蘇った闘争本能。逆転Vの伊調馨の原点は、姉からもらった言葉 (2ページ目)

  • 宮崎俊哉●取材・文 text by Miyazaki Toshiya
  • 佐野美樹●撮影 photo by Sano Miki

 そして田南部コーチは、技の細かい動きを修正した。初日の試合が終わった後のアップ場、翌日の計量に備えて軽く身体を動かす選手たちの間で、伊調と田南部は白熱のスパーリングを続けていた。「ここが目標じゃない。もっと先へ、もっと上へ行くために」と言わんばかりに......。

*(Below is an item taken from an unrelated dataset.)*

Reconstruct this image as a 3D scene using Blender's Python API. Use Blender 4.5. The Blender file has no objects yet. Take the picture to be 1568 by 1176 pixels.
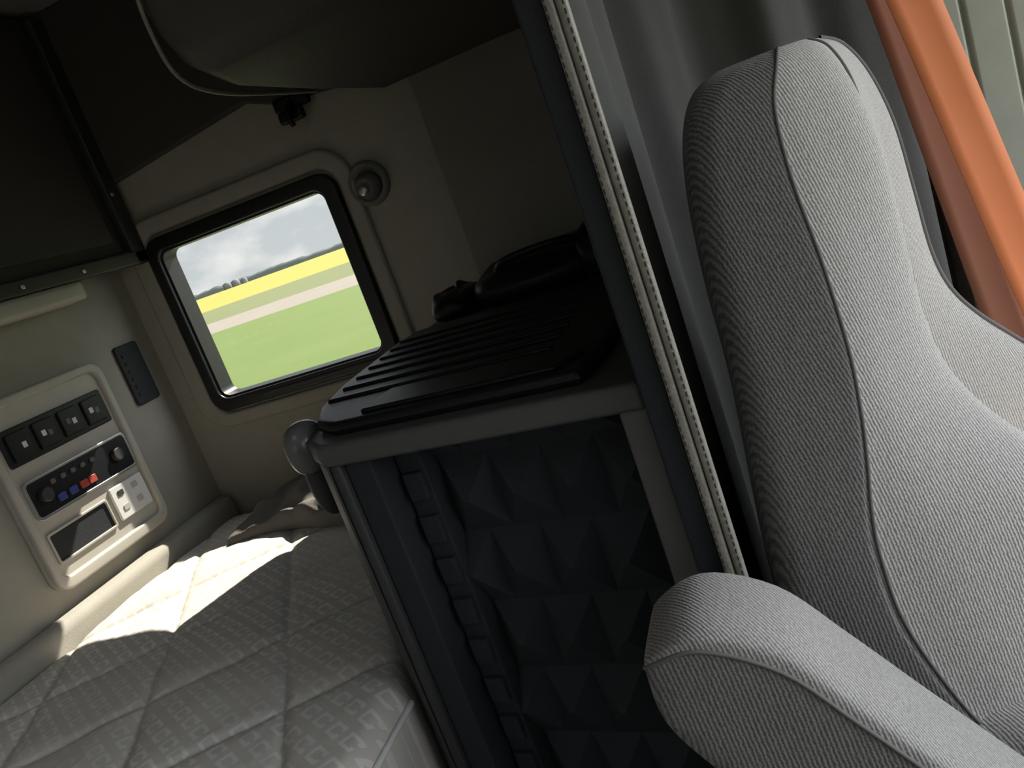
import bpy, bmesh, math, random
from mathutils import Vector, Matrix, noise
random.seed(3)
scene=bpy.context.scene
try:
    scene.view_settings.view_transform='Standard'
    scene.view_settings.exposure=0.0
except Exception: pass
COL=bpy.context.collection

# ------------------------------------------------------------------ materials
def mat(name,col,rough=0.7,col2=None,nscale=20,bump=0.0,bscale=200,metal=0.0,spec=0.5,sheen=0.0):
    m=bpy.data.materials.new(name); m.use_nodes=True; nt=m.node_tree; N=nt.nodes; L=nt.links
    b=N['Principled BSDF']; b.inputs['Roughness'].default_value=rough; b.inputs['Metallic'].default_value=metal
    b.inputs['Specular IOR Level'].default_value=spec
    if sheen: b.inputs['Sheen Weight'].default_value=sheen
    tc=N.new('ShaderNodeTexCoord')
    nz=N.new('ShaderNodeTexNoise'); nz.inputs['Scale'].default_value=nscale; nz.inputs['Detail'].default_value=5
    L.new(tc.outputs['Object'],nz.inputs['Vector'])
    r=N.new('ShaderNodeMix'); r.data_type='RGBA'
    c2=col2 or tuple(c*0.82 for c in col)
    r.inputs[6].default_value=(*col,1); r.inputs[7].default_value=(*c2,1)
    L.new(nz.outputs['Fac'],r.inputs[0]); L.new(r.outputs[2],b.inputs['Base Color'])
    if bump>0:
        n2=N.new('ShaderNodeTexNoise'); n2.inputs['Scale'].default_value=bscale; n2.inputs['Detail'].default_value=3
        L.new(tc.outputs['Object'],n2.inputs['Vector'])
        bp=N.new('ShaderNodeBump'); bp.inputs['Strength'].default_value=bump; bp.inputs['Distance'].default_value=0.002
        L.new(n2.outputs['Fac'],bp.inputs['Height']); L.new(bp.outputs[0],b.inputs['Normal'])
    return m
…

 初戦敗退から29時間後、「チーム馨」は伊調馨を蘇らせた。

 女王対決・第2章も、序盤は前日と変わらぬ展開となる。伊調が先に消極的と見なされ、アクティビティタイムを課された。30秒間、伊調が無得点だと川井に1ポイントを献上することになる。

 そんな状況のなか、必死に攻める伊調の一瞬の隙をついて川井が片足を取った。だが、体幹の強さとバランスのよさに秀でた伊調は倒れず、一本足のまま場外へ。マットに倒されれば2点失うところだったが、最大のピンチを場外へ押し出されての1点に食い止めた。

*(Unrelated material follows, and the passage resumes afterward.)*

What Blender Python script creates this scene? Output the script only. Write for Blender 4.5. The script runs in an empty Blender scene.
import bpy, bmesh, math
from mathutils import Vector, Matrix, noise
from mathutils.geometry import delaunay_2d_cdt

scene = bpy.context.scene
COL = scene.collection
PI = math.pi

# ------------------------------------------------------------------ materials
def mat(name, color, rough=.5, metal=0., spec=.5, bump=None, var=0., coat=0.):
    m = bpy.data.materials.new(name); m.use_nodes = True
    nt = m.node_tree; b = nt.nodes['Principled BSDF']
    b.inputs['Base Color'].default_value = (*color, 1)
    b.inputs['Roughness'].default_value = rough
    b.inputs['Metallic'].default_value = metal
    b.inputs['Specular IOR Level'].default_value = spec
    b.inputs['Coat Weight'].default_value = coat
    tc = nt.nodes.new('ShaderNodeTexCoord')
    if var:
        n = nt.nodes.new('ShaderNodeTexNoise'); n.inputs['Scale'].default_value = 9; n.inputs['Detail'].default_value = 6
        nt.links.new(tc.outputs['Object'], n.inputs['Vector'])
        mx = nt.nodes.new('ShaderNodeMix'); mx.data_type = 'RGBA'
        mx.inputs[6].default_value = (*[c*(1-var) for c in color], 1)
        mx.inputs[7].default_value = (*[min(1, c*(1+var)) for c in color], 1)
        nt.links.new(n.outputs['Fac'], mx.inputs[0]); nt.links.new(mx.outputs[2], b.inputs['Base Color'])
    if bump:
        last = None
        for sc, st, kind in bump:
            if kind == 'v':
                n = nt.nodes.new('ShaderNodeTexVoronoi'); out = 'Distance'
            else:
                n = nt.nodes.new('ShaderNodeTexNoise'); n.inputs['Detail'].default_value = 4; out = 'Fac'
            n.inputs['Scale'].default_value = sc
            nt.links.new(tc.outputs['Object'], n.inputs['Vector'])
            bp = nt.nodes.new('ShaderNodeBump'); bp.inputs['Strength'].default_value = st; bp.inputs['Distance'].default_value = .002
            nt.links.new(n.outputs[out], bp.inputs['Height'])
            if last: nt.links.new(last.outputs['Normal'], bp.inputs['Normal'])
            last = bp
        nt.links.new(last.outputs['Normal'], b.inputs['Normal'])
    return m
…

 もし、あの場面で川井が2点を奪っていたら......。その後の流れは変わっていただろう。

 第2ピリオドに入り、またしても伊調が消極的と判定されて1失点。2分が過ぎたところで川井も消極的姿勢で1点を失うが、川井が2-1とリードしたままラスト10秒を迎える。

 その時、大橋監督いわく、「馨の闘争本能が蘇った」。

 伊調は低く踏み込み、川井を大きく崩すと、右足にタックル。全盛時のスピードで素早くバックに回って2点を獲得する。そして、川井を抑え込んだまま、マットの上で試合終了のブザーを聞いた。

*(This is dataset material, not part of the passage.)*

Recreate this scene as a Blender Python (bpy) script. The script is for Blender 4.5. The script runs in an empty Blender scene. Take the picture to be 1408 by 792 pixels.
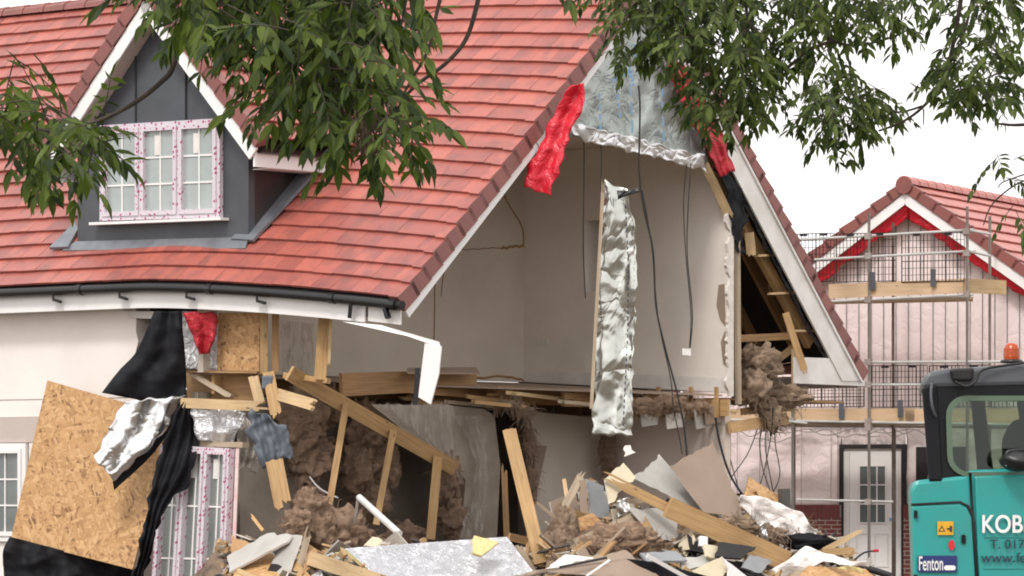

 伊調はワンチャンスを逃さず、勝負をモノにした。チャンスは向こうから転がり込んできたのではない。勇気を持って前へ出て、手先のさばきではなく身体を張って当たり、川井の馬力に負けないように両腕を刺して掴んだものだった。

 全日本選手権13度目の優勝を決めた伊調は、「現状に満足しているようで好きではない」という、オリンピック以外では決して見せたことがない渾身のガッツポーズ。